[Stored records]
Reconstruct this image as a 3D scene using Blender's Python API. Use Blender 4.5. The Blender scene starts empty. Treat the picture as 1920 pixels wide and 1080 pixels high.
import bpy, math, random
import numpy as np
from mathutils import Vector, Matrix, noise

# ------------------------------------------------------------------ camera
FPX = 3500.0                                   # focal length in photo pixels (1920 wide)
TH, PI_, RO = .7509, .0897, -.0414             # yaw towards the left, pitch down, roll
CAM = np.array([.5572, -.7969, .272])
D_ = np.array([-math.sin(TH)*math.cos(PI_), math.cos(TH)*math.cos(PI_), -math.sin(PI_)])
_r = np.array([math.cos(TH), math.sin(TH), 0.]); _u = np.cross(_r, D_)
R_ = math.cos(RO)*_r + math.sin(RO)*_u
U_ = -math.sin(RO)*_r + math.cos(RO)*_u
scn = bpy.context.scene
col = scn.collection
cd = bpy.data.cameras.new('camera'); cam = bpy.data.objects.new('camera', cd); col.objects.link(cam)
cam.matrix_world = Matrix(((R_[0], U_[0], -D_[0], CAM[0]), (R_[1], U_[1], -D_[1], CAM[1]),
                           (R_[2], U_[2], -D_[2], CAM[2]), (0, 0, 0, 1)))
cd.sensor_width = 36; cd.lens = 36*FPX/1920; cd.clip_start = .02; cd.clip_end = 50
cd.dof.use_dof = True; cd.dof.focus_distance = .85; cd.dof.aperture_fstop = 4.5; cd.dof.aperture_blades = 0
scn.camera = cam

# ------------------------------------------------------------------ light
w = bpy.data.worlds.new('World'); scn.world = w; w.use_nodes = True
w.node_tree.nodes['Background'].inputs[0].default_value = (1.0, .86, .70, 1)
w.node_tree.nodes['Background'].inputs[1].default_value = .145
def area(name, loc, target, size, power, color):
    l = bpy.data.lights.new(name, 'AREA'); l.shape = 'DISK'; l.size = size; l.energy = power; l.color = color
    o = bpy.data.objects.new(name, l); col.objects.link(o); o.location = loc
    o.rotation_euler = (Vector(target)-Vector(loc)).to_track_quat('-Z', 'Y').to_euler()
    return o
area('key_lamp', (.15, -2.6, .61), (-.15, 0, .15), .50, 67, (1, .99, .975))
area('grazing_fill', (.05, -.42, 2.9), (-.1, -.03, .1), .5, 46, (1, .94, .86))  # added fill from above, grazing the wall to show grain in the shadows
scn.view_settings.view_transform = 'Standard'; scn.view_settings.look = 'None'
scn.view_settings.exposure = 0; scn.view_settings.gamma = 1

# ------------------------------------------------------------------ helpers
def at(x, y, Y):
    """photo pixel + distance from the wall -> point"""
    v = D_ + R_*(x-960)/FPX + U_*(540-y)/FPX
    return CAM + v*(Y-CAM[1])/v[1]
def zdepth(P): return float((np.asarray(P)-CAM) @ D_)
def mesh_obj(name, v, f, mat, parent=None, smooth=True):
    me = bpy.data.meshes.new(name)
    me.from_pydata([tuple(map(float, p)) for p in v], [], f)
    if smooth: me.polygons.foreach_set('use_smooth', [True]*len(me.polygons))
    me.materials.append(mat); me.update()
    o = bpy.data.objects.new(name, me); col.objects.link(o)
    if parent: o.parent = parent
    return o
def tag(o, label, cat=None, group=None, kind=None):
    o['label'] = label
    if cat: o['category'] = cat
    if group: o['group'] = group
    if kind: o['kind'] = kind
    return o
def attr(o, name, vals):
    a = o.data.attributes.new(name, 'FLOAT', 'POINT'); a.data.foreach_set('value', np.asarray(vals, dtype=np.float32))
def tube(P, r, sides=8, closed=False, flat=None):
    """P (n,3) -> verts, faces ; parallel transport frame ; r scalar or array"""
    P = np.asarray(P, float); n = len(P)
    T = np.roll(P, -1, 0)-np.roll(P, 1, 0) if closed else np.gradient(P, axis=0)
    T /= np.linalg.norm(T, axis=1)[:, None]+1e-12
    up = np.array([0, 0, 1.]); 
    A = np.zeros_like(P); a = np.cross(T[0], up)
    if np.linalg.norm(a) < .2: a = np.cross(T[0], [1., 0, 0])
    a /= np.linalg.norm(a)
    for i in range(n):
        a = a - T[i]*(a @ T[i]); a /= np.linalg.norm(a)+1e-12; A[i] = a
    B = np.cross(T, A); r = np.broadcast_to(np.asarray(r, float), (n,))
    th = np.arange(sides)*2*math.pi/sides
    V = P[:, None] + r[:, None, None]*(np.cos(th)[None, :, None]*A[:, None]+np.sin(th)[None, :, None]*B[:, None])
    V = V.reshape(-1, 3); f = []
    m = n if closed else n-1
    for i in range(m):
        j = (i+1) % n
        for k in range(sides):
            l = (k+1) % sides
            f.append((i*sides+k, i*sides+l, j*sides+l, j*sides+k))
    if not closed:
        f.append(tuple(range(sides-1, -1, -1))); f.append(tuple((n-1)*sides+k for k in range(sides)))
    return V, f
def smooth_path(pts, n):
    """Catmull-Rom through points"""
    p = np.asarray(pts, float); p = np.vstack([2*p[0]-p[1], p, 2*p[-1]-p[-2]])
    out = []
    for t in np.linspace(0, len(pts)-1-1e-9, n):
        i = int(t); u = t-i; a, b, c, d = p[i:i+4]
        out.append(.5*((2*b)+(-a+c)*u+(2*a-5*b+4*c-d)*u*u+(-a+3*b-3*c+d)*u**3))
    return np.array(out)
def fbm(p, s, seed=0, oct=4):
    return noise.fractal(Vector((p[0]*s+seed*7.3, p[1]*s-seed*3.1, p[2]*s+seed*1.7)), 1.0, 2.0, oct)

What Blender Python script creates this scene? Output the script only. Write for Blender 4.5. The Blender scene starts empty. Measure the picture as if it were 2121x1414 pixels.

*Problem statement*. Your task is to quote the lines above, beginning with the first and ending with the one that holds "scn.camera = cam".

*Exercise solution*.
Reconstruct this image as a 3D scene using Blender's Python API. Use Blender 4.5. The Blender scene starts empty. Treat the picture as 1920 pixels wide and 1080 pixels high.
import bpy, math, random
import numpy as np
from mathutils import Vector, Matrix, noise

# ------------------------------------------------------------------ camera
FPX = 3500.0                                   # focal length in photo pixels (1920 wide)
TH, PI_, RO = .7509, .0897, -.0414             # yaw towards the left, pitch down, roll
CAM = np.array([.5572, -.7969, .272])
D_ = np.array([-math.sin(TH)*math.cos(PI_), math.cos(TH)*math.cos(PI_), -math.sin(PI_)])
_r = np.array([math.cos(TH), math.sin(TH), 0.]); _u = np.cross(_r, D_)
R_ = math.cos(RO)*_r + math.sin(RO)*_u
U_ = -math.sin(RO)*_r + math.cos(RO)*_u
scn = bpy.context.scene
col = scn.collection
cd = bpy.data.cameras.new('camera'); cam = bpy.data.objects.new('camera', cd); col.objects.link(cam)
cam.matrix_world = Matrix(((R_[0], U_[0], -D_[0], CAM[0]), (R_[1], U_[1], -D_[1], CAM[1]),
                           (R_[2], U_[2], -D_[2], CAM[2]), (0, 0, 0, 1)))
cd.sensor_width = 36; cd.lens = 36*FPX/1920; cd.clip_start = .02; cd.clip_end = 50
cd.dof.use_dof = True; cd.dof.focus_distance = .85; cd.dof.aperture_fstop = 4.5; cd.dof.aperture_blades = 0
scn.camera = cam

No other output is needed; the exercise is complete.